"Ne sacrifie pas aux idoles", c'est ce que dit André Gide dans son roman Les Nourritures terrestres.
Je n'aurais pourtant pas besoin de le citer, tellement l'Histoire nous a prouvé qu'il est terriblement dangereux et criminel de se fier sans aucun recul, sans aucun esprit critique, sans aucun discernement, sans aucune réflexion, à toute nouveauté "révolutionnaire", qui va transformer, bouleverser radicalement notre façon de vivre.
C'est ce qu'il se passe en ce moment, à lire les journaux ou à écouter les radios, nous serions à l'aube d'une ère fantastique, merveilleuse, qui va régler tous les problèmes, dans tous les domaines, grâce aux pouvoirs des connexions, grâce à la révolution numérique et aux petits robots aux capacités transcendantes!

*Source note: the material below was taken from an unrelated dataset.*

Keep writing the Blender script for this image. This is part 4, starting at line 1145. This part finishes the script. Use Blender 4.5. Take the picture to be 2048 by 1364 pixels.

L'enthousiasme brusque et démesuré dont font preuve politiques, journalistes et artistes (chorégraphes, metteurs en scène, musiciens) en cette fin d'année vis-à-vis des avancées technologiques en matière de "numérique" me semble participer d'une pathologie plus vaste et en même temps plus secrète.
Je ne cherche pas à nier les progrès considérables que cette "révolution" peut apporter à l'humanité mais je constate malheureusement que les rapporteurs publics oublient totalement d'en signaler les défauts, les incohérences et les inachèvements qui, inévitablement, engendrent plus de catastrophes que de bienfaits. Mais ça, vaut mieux pas en parler, c'est sûr, puisque c'est encore le règne du profit et de l'argent-roi qui gouverne le monde (plus pour très longtemps) et que, en cette matière, l'investissement est vivement encouragé, propagande adaptée à l'appui.
Untel à la radio France-Info vient de dire que nous aurons tous une petite puce sous la peau un jour et que c'est "normal". Dans la Tribune du 19 décembre, P. Mabille parle dans son éditorial d'une "formidable opportunité" et dit qu'il convient de "prendre la vague avec audace et enthousiasme" et qu'il faut même "accélérer"! L'accélération est d'ailleurs le maître-mot de la série d'articles qui suivent, sans aucune mise en question, aucune ouverture, aucune critique. Dans le Courrier International, ce sont les mêmes propos dithyrambiques. Y'a pire : comme il faudra de toutes façons faire avec, ce sont les humains qui devront changer et s'adapter aux robots, aux puces et aux autres objets du même type. Un exemple frappant est celui du robot Paro, bébé phoque, utilisé au Japon pour les personnes âgées et dont le travail consiste à donner de l'amour...
Dans la tête de ces gens-là, doit y avoir beaucoup de vide pour en arriver à décréter des choses pareilles!